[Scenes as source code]
——————
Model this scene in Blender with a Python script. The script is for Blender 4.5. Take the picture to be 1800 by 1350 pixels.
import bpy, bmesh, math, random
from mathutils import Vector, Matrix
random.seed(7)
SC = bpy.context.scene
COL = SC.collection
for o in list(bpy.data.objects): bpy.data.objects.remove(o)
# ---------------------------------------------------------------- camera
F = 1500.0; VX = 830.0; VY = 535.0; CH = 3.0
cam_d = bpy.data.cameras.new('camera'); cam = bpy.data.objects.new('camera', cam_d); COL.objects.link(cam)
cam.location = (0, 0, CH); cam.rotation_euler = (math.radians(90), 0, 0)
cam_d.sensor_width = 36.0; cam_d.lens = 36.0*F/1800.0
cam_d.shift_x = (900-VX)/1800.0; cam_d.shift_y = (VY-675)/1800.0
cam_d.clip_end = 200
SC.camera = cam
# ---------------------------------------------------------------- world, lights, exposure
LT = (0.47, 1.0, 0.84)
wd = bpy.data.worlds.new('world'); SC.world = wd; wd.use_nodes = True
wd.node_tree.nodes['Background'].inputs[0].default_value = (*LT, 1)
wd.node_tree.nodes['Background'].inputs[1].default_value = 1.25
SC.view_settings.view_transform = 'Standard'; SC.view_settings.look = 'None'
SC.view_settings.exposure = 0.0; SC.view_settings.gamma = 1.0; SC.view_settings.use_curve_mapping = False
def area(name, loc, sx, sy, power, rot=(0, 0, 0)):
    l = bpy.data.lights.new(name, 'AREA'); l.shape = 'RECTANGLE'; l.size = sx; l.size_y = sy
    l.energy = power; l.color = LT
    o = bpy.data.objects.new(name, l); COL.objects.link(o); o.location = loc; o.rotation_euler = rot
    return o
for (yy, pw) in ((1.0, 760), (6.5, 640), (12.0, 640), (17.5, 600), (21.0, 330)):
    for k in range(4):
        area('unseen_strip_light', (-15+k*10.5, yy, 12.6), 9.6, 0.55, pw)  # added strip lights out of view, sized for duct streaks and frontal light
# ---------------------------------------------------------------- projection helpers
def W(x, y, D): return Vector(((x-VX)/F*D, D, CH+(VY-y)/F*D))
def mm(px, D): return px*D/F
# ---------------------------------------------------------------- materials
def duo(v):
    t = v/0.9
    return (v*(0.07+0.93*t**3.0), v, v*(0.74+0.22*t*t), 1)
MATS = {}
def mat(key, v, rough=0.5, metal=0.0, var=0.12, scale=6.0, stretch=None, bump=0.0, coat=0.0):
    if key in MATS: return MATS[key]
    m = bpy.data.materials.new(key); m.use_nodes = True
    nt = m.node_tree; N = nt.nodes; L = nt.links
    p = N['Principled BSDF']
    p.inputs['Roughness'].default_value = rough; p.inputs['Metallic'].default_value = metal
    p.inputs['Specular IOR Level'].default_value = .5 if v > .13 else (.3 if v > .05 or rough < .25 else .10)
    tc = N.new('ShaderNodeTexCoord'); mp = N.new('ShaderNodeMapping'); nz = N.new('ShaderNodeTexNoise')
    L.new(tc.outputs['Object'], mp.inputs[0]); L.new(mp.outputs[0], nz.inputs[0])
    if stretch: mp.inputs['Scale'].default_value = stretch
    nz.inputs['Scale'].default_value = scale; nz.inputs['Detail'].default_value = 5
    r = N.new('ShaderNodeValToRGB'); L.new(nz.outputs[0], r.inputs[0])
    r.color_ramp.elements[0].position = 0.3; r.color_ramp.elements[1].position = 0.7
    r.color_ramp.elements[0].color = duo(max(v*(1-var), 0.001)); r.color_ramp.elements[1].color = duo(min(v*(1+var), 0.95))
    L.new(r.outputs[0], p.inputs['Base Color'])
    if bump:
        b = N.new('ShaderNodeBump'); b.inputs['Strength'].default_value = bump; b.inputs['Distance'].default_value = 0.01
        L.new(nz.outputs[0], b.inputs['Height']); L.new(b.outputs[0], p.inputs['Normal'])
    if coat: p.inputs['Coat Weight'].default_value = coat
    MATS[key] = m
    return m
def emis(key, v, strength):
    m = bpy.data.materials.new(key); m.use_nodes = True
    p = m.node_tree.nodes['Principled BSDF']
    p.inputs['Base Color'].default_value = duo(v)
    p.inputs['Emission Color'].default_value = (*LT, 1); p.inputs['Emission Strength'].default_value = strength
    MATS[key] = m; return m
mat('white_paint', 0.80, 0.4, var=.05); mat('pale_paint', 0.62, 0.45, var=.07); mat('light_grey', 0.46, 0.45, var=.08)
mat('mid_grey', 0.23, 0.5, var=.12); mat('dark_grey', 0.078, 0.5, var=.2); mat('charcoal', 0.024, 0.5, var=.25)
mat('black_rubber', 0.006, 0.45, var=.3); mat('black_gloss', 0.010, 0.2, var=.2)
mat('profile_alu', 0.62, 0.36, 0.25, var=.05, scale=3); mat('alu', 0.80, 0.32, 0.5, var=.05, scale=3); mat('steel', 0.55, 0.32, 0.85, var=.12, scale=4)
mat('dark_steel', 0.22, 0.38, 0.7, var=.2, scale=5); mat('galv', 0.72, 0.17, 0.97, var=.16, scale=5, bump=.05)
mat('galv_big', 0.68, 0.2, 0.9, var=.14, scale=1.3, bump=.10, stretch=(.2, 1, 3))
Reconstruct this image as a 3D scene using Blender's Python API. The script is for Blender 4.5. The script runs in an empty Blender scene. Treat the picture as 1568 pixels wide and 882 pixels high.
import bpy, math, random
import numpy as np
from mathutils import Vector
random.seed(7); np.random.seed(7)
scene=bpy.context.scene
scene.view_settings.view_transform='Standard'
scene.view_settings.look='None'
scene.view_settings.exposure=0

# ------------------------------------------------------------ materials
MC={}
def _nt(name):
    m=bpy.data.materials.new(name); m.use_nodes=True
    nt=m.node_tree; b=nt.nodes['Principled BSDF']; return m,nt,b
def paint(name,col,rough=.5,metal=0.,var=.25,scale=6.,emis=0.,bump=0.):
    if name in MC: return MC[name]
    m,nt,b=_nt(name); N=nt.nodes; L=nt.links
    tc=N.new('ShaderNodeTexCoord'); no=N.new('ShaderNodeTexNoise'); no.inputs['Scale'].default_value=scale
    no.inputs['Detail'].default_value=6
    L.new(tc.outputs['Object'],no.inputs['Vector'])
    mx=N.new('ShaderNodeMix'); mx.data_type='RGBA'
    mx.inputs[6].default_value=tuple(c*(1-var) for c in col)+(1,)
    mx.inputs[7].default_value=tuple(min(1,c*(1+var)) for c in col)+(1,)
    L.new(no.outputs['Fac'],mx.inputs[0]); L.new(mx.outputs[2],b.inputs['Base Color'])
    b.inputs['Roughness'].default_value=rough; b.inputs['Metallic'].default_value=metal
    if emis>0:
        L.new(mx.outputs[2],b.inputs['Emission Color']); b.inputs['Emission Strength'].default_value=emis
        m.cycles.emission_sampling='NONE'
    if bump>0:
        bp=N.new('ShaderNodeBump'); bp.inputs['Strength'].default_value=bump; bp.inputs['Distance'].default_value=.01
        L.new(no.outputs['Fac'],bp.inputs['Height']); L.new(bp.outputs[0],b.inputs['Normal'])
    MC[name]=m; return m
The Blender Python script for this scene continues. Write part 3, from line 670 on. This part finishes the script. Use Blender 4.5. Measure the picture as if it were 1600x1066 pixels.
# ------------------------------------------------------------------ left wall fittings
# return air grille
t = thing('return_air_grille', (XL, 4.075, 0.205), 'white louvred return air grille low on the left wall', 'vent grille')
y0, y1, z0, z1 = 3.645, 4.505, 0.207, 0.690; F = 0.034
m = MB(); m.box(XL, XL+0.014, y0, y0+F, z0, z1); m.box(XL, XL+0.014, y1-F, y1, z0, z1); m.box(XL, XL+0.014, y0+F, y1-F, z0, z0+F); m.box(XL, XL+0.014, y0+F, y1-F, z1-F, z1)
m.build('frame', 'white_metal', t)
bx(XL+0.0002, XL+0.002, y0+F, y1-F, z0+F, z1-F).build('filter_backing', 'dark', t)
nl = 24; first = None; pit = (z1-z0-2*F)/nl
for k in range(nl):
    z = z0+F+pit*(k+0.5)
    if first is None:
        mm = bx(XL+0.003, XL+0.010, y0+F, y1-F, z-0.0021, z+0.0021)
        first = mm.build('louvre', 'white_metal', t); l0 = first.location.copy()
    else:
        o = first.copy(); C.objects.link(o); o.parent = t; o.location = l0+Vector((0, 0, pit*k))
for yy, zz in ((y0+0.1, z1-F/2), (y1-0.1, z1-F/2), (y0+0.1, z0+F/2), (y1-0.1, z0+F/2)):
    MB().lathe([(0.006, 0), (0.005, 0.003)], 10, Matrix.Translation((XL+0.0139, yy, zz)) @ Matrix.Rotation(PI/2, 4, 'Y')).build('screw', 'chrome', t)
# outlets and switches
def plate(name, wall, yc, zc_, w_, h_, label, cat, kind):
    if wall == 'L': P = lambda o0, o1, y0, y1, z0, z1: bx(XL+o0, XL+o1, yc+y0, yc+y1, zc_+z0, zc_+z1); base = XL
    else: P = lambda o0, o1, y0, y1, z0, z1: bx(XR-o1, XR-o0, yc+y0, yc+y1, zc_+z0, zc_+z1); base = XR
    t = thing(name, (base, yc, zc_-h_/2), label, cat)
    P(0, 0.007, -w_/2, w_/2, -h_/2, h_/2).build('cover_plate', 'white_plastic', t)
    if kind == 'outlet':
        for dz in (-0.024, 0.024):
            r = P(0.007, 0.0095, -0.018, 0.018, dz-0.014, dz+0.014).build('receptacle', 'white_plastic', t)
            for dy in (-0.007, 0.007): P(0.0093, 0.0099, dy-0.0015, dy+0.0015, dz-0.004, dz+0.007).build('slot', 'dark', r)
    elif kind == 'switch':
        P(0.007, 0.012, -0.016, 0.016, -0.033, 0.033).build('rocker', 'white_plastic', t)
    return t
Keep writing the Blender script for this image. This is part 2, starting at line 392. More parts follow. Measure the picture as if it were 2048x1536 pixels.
——————
Requirement: Your task is to output exactly the lines from the one with "m.cycles.emission_sampling='NONE'" through the one with "MC[name]=m; return m", counting both ends.

Expected answer:
        m.cycles.emission_sampling='NONE'
    if bump>0:
        bp=N.new('ShaderNodeBump'); bp.inputs['Strength'].default_value=bump; bp.inputs['Distance'].default_value=.01
        L.new(no.outputs['Fac'],bp.inputs['Height']); L.new(bp.outputs[0],b.inputs['Normal'])
    MC[name]=m; return m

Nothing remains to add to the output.